The whole album is a compilation of A-sides, B-sides, unreleased tracks, and the liner notes detail what color the vinyl was when they came out. A lot of the singles were intentionally limited releases (mostly one or two thousand each), so if you don't have a collector's fetish, this is a good place to see what the band does outside of their usual album releases.

"Animal or Vegetable (A Wonderful Wooden Reason)" is a looping riffy jam that sounds kinda' like a couple different songs stitched together. Nurse With Wound (the band / lab experiment) remixed it and makes it jump about at odd moments. You can hardly tell it's a bunch of tape bits spliced together, rather than a band vamping on the same chord for a dozen minutes. At least, not 'til the end of the track, where it sounds like the master tape is being fed back and forth through the tape deck in an epileptic frenzy. The other tracks are variously pop-oriented or drone-oriented. But the drones are poppish and the pop tunes drone. I guess the real distinguishing factor is how strong the backbeat is and how often Laetetia is singing actual verses rather than chanting.

The catch is that, even when they're doing 'loose' 'experimental' stuff, it's not much different from their usual album releases. This isn't necessarily a bad thing. Maybe they're less overtly poppish, more rocking, but the difference is subtle. It's also hard to tell; some of these tracks are four years old and there isn't any distinguishable evolution of style through the years. "Tempter" is a good compromise: the rhythm is supplied by a mechanical-sounding tapeloop and a faint synthesized thudding, but otherwise the Farfisa organ does its reedy drony thing and Laetetia does her singing thing, punctuated by Mary Hansen singing "Dum da-de dum da-de dum...". A synth warbles and swings between the left and right speakers like a pendulum.

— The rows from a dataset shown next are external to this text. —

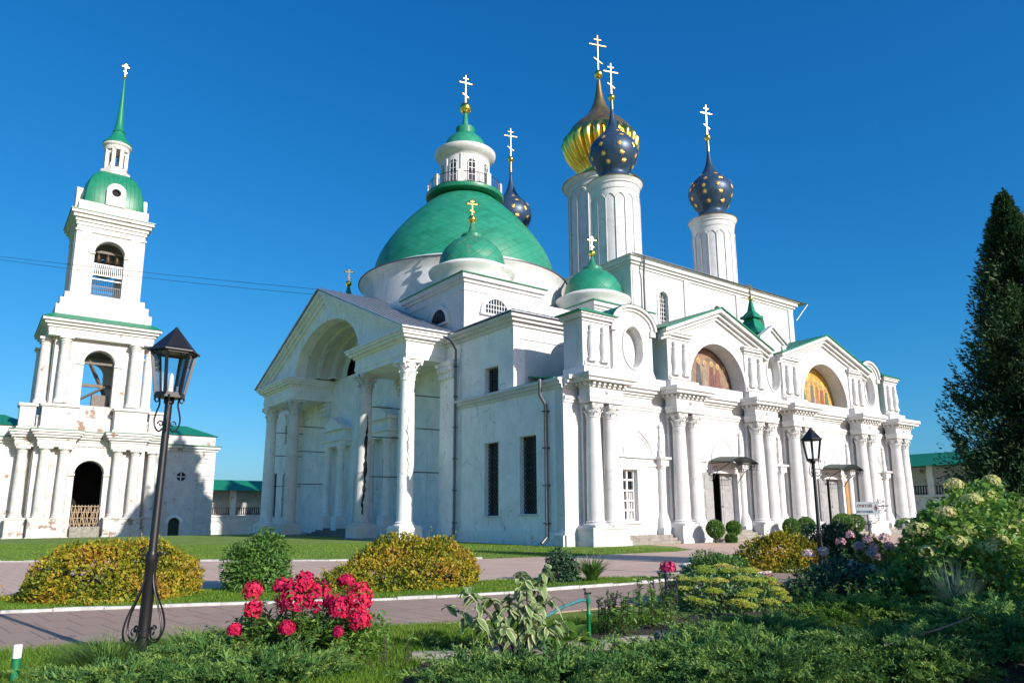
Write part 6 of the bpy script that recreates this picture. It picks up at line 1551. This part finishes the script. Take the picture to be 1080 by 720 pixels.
# paler phlox by the sign
def pale(c0, n, lb, seed, spread=.75, h=1.15):
    r_ = np.random.default_rng(seed); t = thing('pink_phlox', lb, 'flowering plant', c0, 'pale pink phlox near the sign'); LP, LD, sm = [], [], MB()
    for k in range(n):
        a = r_.uniform(0, 2*PI); d = spread*math.sqrt(r_.random()); z = h*r_.uniform(.55, 1.05); x, y = c0[0]+d*math.cos(a), c0[1]+d*math.sin(a)
        flower_ball(t, (x, y, z), .11, .10, 70, .032, 'phlox_pale', r_, jit=.4); b = Vector((c0[0]+.5*d*math.cos(a), c0[1]+.5*d*math.sin(a), -.02)); e = Vector((x, y, z-.05)); sm.tube([b, b.lerp(e, .5), e], [.008, .007, .005], 5)
        for j in range(60):
            q = b.lerp(e, r_.uniform(.05, .95)); LP.append(tuple(q)); LD.append((r_.normal(), r_.normal(), r_.normal()*.4+.1))
    sm.build('stems', M['stem'], t, smooth=60); m = len(LP); V, F, T = leaves(np.array(LP), np.array(LD), r_.normal(0, .4, (m, 3))+[0, 0, 1], .12*r_.uniform(.6, 1.2, m), .035*r_.uniform(.8, 1.2, m), r_.random(m)); raw_mesh('leaves', V, F, T, M['leaf_green'], t)
pale(xy(6.6, 15.2), 9, 'pale pink phlox right of the second street lamp', 51, .7, 1.0)
pale(xy(8.0, 16.2), 11, 'pale pink phlox below the sign beside the hydrangea', 52, .9, 1.25)

# sedum mound
sc_ = xy(4.0, 14.2); sd_ = thing('sedum_mound', 'wide low mound of pale yellow green flat flower heads', 'flowering plant', sc_); r_ = np.random.default_rng(17)
P, N, u = mound(sc_, 1.18, .95, .62, 3200, r_, .7, .05, .08); V, F, T = leaves(P, unit(N+r_.normal(0, .6, P.shape)), unit(N+r_.normal(0, .5, P.shape)), np.full(len(P), .09), np.full(len(P), .045), r_.random(len(P))); raw_mesh('foliage', V, F, T, M['sedum_leaf'], sd_)
k = 0
for ring_, (nn, el) in enumerate(((1, 90), (7, 64), (13, 42), (17, 24), (16, 9))):
    for j in range(nn):
        a = 2*PI*(j+.5*(ring_ % 2))/nn+r_.normal(0, .1); e = R_(el+r_.normal(0, 3)); c = np.array([sc_[0]+1.18*math.cos(a)*math.cos(e), sc_[1]+.95*math.sin(a)*math.cos(e), .06+.66*math.sin(e)])
        nf = 330; rr = (.165+.05*r_.random())*np.sqrt(r_.random(nf)); b = r_.uniform(0, 2*PI, nf); Pq = c+np.stack([rr*np.cos(b), rr*np.sin(b), .045-rr**2*1.6+r_.normal(0, .008, nf)], 1); tb = np.clip(.35+.25*r_.normal()+r_.normal(0, .16, nf), 0, 1)
        V, F, T = merge([leaves(Pq, unit(np.stack([np.cos(b+g_), np.sin(b+g_), .6+0*b], 1)), np.stack([0*b, 0*b, 1+0*b], 1)+r_.normal(0, .3, (nf, 3)), np.full(nf, .025), np.full(nf, .022), tb, .0, .1) for g_ in (0, 2.1, 4.2)])
        raw_mesh('flower_head', V, F, T, M['sedum'], sd_)
stems(sd_, sc_, 26, .5, .8, .012, 18)

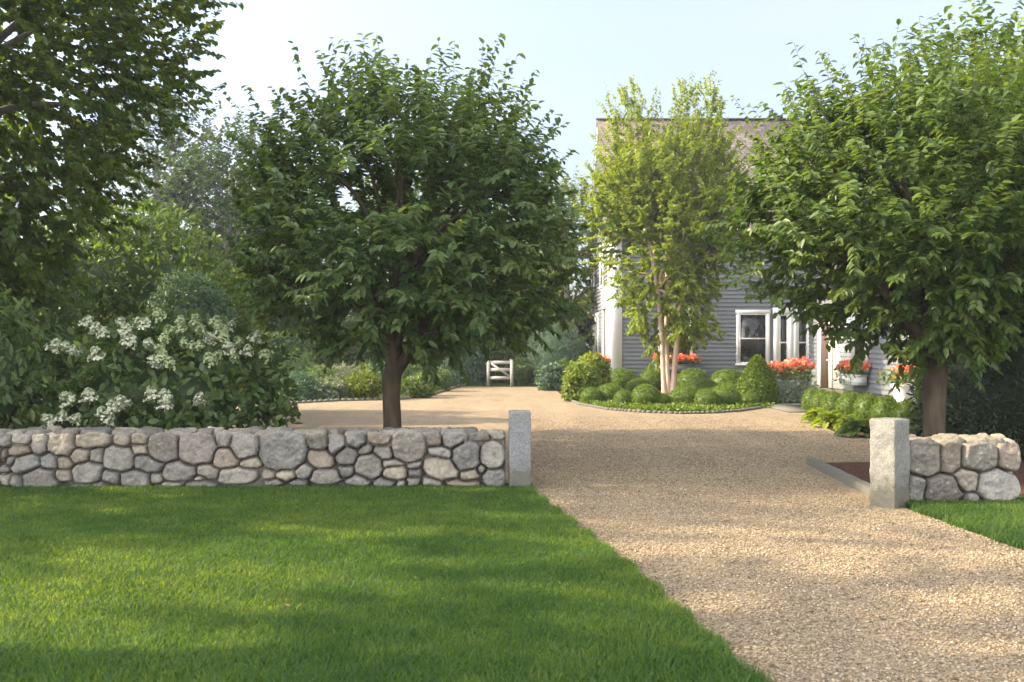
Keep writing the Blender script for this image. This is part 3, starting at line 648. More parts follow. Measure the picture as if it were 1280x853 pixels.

The band appropriates sixties and seventies imagery for their album covers. "Refried Ectoplasm" marks the return of that funky Peter Max-like smiling guy with the gunsight on his pointing finger. If I have a complaint, it's not with the music but that the print is almost the same color as the paper-bag-brown cardboard jacket. Reading the track listings takes patience and practice, and if you're as much of a wonk as I am to care to read the production notes, you're DOOMED, man. Do what I did -- scan the jacket art and screw around with the color levels until you get something readable.

Of course, if you get the vinyl version of this album, the print is larger and has better contrast. Either they're bothering to reward the intrepid record-collecting throwbacks, or somebody wasn't paying attention somewhere along the way. Speaking of not paying attention, the CD is in a sleeve so tight that I scratched my copy while trying to claw it out. It's no fun to hear the reedy noisy drone mellow harshed by a 500 skip-per-minute remix.

I have no idea if that's actually good or not. Maybe I'm not into the groove of the thing. I'm still better attuned to 33 1/3 skip beats.